Le phénomène est difficilement quantifiable. En 2010, un rapport gouvernemental a indiqué ne pas être en mesure de “localiser un seul site Web, une agence fédérale, une entité locale ou étatique, ou n’importe quel organisme capable de réunir des informations claires sur le sujet”. Difficile aussi de décrire le droit et la pratique en matière de tutelle. Le droit varie d’un État à l’autre, mais également au sein même d’un État. De grandes variations de pratique entre comtés ont été observées.
Les réflexions sont discrètes. En 2015, l’État du Nevada a créé une commission pour examiner le système de tutelle, dans le but de le réformer. L’une des idées évoquées: permettre à la personne placée sous tutelle d’avoir son mot à dire dans le choix de son tuteur. En 2018, un comité du sénat a appelé à une refonte du système, avertissant que des “tuteurs sans scrupules” manipulaient des personnes âgées. D’où la volonté de la Maison Blanche de se pencher sur le système pour l’harmoniser au niveau fédéral.

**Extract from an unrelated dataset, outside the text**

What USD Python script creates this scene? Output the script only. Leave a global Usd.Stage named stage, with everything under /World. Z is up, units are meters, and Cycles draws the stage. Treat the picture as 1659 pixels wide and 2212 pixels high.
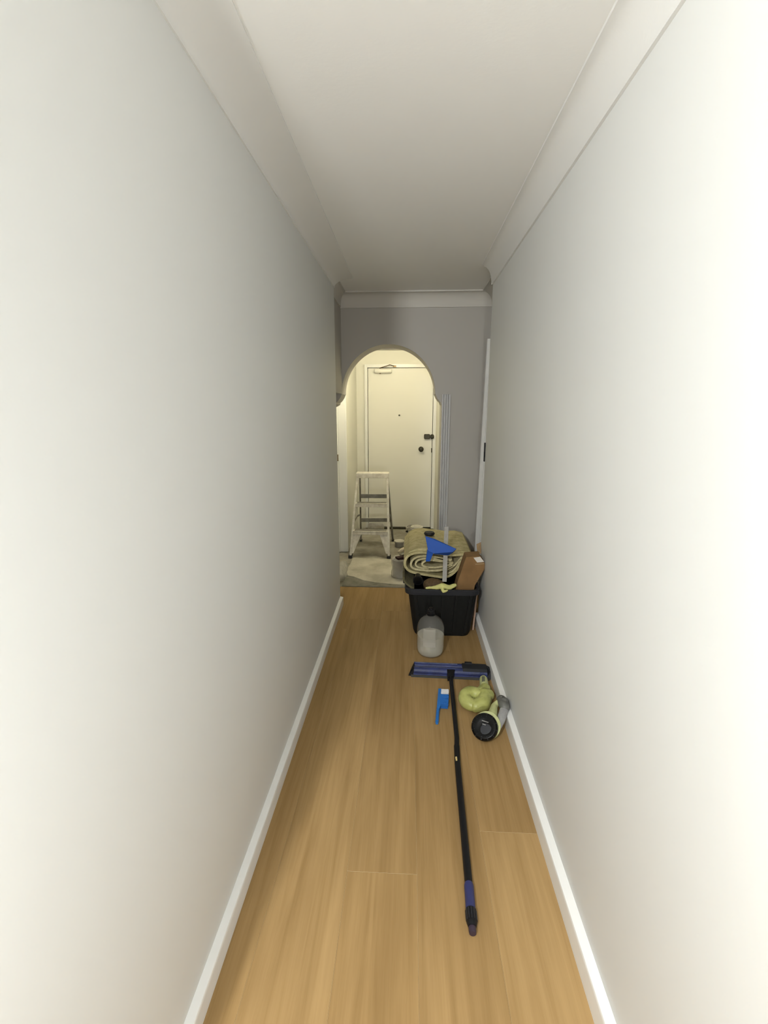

D’après les fans de Britney Spears, placée sous tutelle en 2008 après “une descente aux enfers” médiatisée, le principe serait le même. Ils accusent Jamie Spears, avec lequel la chanteuse entretien depuis longtemps des relations difficiles, d’avoir profité de la situation pour avoir la main mise sur les économies de sa fille. Si c’est avéré, cela montrerait que personne n’est à l’abris, peu importe l’âge. Le régime de tutelle fourmille de zones d’ombre. Grinçant et inquiétant, “I Care a Lot” le montre bien.